5) The reactivity of the Group 1 metals increase down the group. This is because the outer electron is further from the nucleus, so is less attracted and is more easily lost.
6) Potassium reacts vigorously with water. Hydrogen gas is produced during the reaction, so there would be fizzing/bubbling. The energy given out is high enough that the potassium melts and the hydrogen can be ignited, so a flame would also be seen.
7) Sodium reacts with oxygen to form sodium oxide (Na2O) and sodium peroxide (Na2O2).
- Group 7 Elements
1) What sort of compounds do halogens form with other non-metals?
2) What is the charge on a halide ion?
3) Chlorine is a gas at 25ºC. Predict the state of fluorine at 25ºC. Explain your answer.
4) What is the molecular formula of a fluorine molecule?
5) Describe the trend in reactivity down Group 7. Explain your answer.
6) Will chlorine displace bromine from a solution of potassium bromide? Explain your answer.
1) Halogens react with other non-metals to form simple molecular compounds. These compounds contain covalent bonds (shared pair of electrons).
2) Halogen atoms need to gain one electron to complete their outer shell. So they form 1- ions.
3) As you go down Group 7, the boiling points (and melting points) of the halogens increase. Fluorine is above chlorine, so it has a lower boiling point. So fluorine must also be a gas.
4) All halogens exist as molecules made from a pair of atoms. So fluorine exists as F2.
5) The reactivity of the halogens decreases down Group 7, because the outer shell becomes further from the nucleus. So there’s less attraction and it’s harder to gain an electron.
6) Chlorine will displace bromine from a solution of potassium bromide, because chlorine is more reactive than bromine. More reactive halogens can displace other halogens from solutions of their salts.
- Group 0 Elements
1) How many electrons does helium have in its outer shell?
2) How many electrons do the other noble gases, apart from helium, have in their outer shells?
3) Does krypton have a lower or higher boiling point than argon? Explain your reasoning.

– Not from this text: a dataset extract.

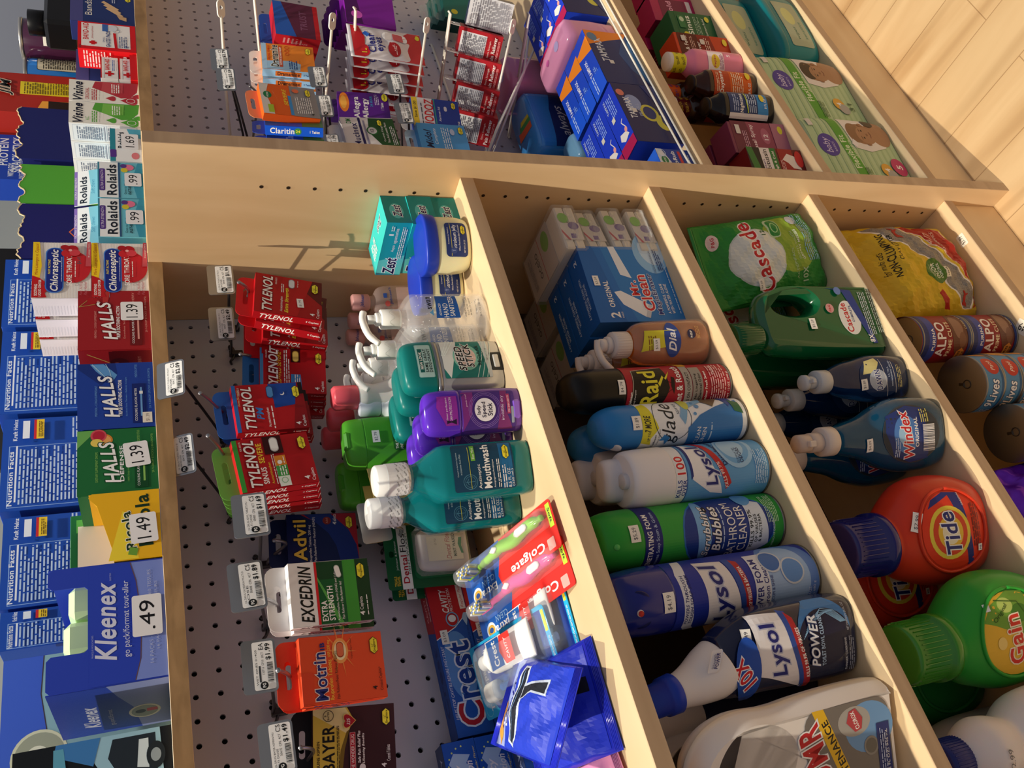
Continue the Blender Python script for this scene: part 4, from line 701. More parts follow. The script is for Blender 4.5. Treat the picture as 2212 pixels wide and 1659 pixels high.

4) Explain why the noble gases elements are inert (don’t react).
5) The Group 0 elements exist as monatomic gases. What does this mean?
6) Would xenon make a good fuel? Explain your answer.
1) Helium has two electrons in its outer shell. (It’s still full though, because the first shell only needs two electrons to be filled).
2) The rest of the noble gases have eight electrons in their outer shells.
3) Krypton has a higher boiling point than argon. Krypton is below argon in Group 0, and the boiling points of the noble gases increase as you go down the group. This is because the relative atomic mass (and number of electrons) increases, so there are greater intermolecular forces between the atoms which need to be overcome.
4) The noble gases are inert because they have full outer shells, so don’t need to lose or gain any electrons to become stable.
5) The noble gases exist as single atoms, not bonded to each other.
6) The noble gases are so inert that they are non-flammable. So xenon would make a very poor fuel indeed.